DIRECTIVE: Reproduce exactly the run of lines from the one containing "Write the bpy" through the one containing "from mathutils.bvhtree import BVHTree". Pictures do not belong in the copy.

Scripts that build scenes
========================================

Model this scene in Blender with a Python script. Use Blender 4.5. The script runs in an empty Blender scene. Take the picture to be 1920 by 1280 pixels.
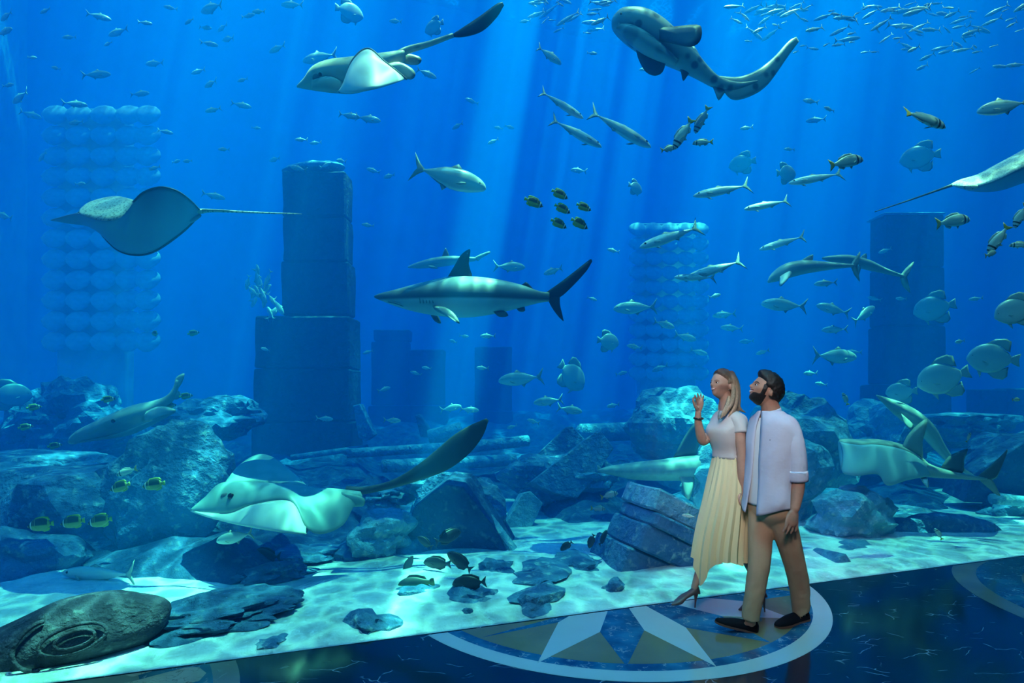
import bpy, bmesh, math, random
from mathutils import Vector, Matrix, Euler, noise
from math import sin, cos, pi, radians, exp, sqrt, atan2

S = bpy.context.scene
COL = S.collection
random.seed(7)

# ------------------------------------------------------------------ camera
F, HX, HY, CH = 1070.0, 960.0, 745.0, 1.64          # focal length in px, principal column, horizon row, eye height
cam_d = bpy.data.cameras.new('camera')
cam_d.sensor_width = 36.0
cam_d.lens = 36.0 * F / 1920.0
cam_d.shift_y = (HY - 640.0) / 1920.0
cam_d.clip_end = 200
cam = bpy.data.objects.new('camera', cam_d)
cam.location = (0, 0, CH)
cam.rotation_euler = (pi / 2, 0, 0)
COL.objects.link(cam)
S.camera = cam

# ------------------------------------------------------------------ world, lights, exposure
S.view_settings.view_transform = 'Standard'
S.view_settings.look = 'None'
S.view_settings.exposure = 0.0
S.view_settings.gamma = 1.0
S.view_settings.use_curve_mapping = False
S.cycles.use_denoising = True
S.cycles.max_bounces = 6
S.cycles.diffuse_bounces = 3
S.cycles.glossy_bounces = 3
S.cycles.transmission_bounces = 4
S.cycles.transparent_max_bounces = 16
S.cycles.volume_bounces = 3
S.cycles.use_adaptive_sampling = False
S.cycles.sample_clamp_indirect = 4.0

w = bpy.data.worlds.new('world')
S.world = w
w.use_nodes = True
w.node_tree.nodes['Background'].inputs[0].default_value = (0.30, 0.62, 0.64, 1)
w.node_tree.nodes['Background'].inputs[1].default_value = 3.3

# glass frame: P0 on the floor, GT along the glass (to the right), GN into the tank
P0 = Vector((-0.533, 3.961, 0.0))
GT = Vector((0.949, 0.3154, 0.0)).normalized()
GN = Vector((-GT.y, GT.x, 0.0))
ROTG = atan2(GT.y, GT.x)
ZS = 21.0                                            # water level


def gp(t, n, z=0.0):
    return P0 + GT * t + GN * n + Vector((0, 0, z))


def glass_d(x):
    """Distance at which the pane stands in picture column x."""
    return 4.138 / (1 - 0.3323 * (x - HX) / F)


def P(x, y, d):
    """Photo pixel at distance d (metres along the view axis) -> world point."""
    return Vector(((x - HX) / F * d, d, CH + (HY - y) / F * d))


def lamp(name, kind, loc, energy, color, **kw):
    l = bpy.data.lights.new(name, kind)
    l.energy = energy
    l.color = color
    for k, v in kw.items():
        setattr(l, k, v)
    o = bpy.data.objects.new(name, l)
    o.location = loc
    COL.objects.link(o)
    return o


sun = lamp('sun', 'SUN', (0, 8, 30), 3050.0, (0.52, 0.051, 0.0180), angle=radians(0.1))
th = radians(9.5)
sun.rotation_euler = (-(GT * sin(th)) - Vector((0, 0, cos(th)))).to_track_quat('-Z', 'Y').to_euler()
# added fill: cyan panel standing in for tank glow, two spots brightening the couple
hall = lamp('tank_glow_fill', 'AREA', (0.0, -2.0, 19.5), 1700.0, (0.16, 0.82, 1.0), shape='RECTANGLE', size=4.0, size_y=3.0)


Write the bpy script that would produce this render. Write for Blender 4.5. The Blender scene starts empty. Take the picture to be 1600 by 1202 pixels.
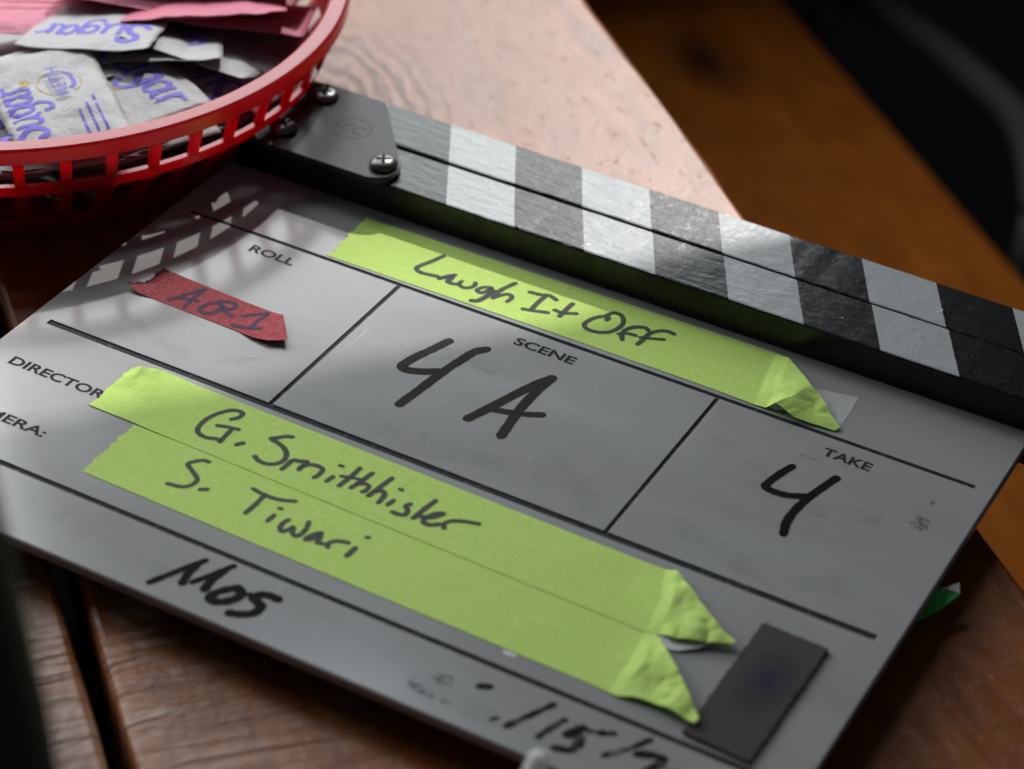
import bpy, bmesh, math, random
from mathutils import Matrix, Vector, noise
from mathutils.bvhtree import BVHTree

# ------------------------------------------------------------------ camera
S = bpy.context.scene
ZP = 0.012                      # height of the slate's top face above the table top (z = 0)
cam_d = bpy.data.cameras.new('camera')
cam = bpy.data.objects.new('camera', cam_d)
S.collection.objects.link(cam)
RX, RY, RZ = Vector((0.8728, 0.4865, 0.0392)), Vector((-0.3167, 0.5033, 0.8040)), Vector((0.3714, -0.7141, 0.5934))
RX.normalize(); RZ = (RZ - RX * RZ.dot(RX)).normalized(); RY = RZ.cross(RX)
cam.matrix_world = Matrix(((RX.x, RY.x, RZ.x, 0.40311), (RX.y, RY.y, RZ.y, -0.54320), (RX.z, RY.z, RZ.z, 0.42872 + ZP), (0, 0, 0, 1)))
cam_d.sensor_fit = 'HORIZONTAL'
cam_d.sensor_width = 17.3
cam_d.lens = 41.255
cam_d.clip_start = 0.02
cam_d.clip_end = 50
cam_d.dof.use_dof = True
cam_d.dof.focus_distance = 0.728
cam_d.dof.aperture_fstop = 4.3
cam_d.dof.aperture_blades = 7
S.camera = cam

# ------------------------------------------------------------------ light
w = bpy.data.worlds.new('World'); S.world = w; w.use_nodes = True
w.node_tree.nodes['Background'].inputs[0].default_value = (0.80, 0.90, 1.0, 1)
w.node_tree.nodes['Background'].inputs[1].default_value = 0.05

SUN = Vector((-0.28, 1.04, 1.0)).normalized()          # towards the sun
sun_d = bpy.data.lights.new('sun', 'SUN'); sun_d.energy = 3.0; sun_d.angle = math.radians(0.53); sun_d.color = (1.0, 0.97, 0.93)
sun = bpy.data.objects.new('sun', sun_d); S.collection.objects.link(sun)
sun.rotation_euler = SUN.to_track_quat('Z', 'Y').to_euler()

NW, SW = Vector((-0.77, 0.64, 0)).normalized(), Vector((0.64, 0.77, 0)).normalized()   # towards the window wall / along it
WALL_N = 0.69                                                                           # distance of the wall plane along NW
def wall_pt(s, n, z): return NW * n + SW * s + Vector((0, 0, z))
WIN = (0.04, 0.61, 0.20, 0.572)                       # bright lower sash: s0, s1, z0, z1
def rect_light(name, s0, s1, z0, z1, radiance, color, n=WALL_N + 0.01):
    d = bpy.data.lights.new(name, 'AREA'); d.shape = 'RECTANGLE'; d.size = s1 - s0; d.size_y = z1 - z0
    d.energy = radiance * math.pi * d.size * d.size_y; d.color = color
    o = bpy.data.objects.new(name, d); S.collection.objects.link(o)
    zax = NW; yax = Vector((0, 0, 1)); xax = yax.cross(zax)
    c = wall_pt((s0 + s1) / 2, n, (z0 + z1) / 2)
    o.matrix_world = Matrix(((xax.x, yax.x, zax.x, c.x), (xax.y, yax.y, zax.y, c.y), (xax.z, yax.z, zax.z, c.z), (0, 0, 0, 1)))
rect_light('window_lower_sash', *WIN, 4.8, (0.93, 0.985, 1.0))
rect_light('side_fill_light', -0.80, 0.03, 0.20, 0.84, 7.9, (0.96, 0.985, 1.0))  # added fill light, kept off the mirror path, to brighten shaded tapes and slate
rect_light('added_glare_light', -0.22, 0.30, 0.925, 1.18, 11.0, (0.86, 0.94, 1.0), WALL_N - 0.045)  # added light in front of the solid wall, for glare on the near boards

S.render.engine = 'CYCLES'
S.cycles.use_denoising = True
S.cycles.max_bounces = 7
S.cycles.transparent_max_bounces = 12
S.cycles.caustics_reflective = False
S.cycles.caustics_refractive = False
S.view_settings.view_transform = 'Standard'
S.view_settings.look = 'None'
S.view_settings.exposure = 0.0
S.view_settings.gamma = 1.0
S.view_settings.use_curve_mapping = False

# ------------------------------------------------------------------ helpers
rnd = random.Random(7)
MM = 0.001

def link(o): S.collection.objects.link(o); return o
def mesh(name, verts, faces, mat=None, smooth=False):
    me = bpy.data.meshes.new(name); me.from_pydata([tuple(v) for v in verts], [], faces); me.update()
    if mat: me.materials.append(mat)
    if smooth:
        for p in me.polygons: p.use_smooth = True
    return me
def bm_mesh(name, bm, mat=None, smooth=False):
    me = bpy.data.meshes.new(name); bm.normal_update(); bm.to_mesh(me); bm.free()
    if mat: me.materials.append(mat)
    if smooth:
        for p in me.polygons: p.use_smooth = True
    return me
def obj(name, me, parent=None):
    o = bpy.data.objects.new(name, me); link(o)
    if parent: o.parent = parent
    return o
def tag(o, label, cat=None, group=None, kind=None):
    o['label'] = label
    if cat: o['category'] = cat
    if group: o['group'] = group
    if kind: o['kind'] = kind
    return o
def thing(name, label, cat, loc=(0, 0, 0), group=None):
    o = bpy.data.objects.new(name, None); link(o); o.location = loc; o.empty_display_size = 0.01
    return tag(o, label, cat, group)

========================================

SOLUTION BELOW:
Write the bpy script that would produce this render. Write for Blender 4.5. The Blender scene starts empty. Take the picture to be 1600 by 1202 pixels.
import bpy, bmesh, math, random
from mathutils import Matrix, Vector, noise
from mathutils.bvhtree import BVHTree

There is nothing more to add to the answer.